Domestic furniture manufacturer New Plan Furniture Ltd has called in the receivers.

The firm, which employs about 200 people, said it is unclear how many staff will be made redundant but a spokesman admitted that "significant job losses will be inevitable".

One worker, who did not want to be named, told the Telegraph & Argus that about 70 workers were asked to leave the factory in Bowling Back Lane, Bradford, yesterday afternoon.

"They were told they had lost their jobs and given forms to claim redundancy money from the Government," he said. "I was gutted as I had worked for the firm for most of my working life and none of us had been kept informed about what was happening.

"It was obvious that the firm did have problems, but to be told this way is unbelievable.

"People were in tears, there are people who have been left jobless who have families and mortgages to pay and they been told by the firm that they will not receive a penny off it.

"The staff left behind do not even know if they will get any wages."

The receivers Geoffrey Martin & Co, of Leeds, say they are hoping to sell the firm as a going concern.

New Plan, which was set up in 1971 by George Dilger and his wife Maureen, began making and installing wooden fire surrounds from rented premises in Bradford, trading under the name of Key Units.

Recently though, it began experiencing difficult trading conditions.

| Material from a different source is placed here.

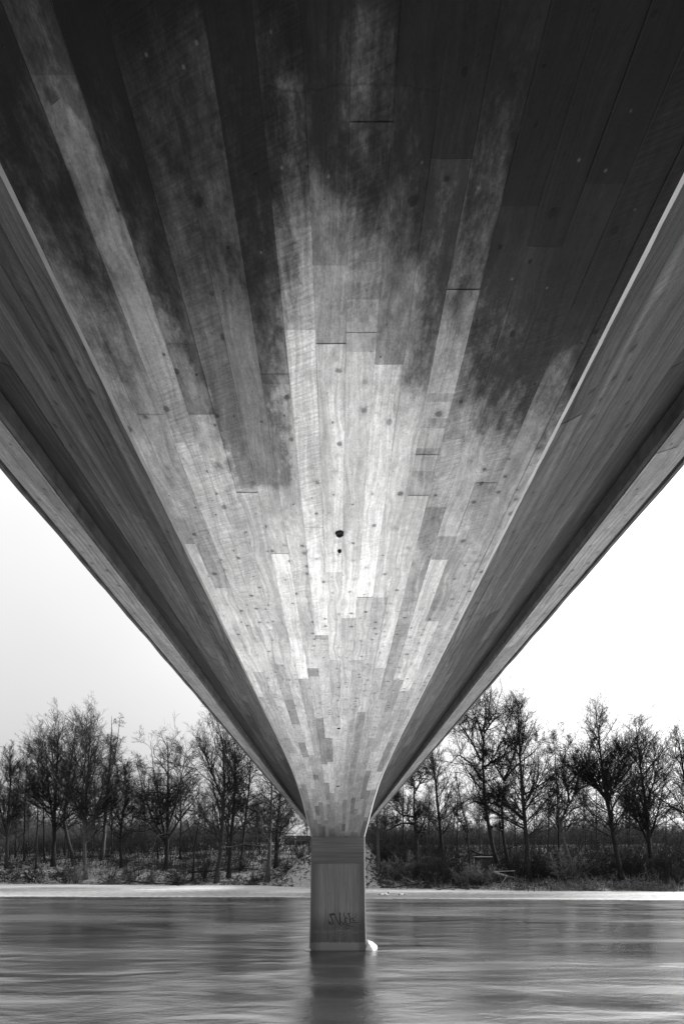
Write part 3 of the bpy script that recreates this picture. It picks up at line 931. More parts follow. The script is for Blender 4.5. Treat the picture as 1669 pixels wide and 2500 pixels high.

The firm, which has had a 320,000sq ft factory at Upper Croft Mills, Laisterdyke, since 1982, expanded quickly after it was set up to offer a national mail order service. It also took over another Bradford business Trinity Box and Manufacturing.

In 1971 the company expanded into the production of low cost oak furniture and became known as New Plan.

In a statement directors of New Plan said: "Cheap imports have led to an increasingly uncompetitive marketplace for the company resulting in unsustainable losses.

"Working with the receivers, we are reviewing current operational levels and it is unfortunately anticipated that significant job losses will be inevitable."

Geoffrey Martin and John Twizell, have been appointed as joint administrative receivers of the firm.

Mr Twizell said: "It is our intention to allow the company to continue to trade while we explore the prospects for selling it as a going concern."

The firm's chairman George Dilger, who is now 73 years old, had success in the Grand National in 2000 when his horse, Niki Dee, came third.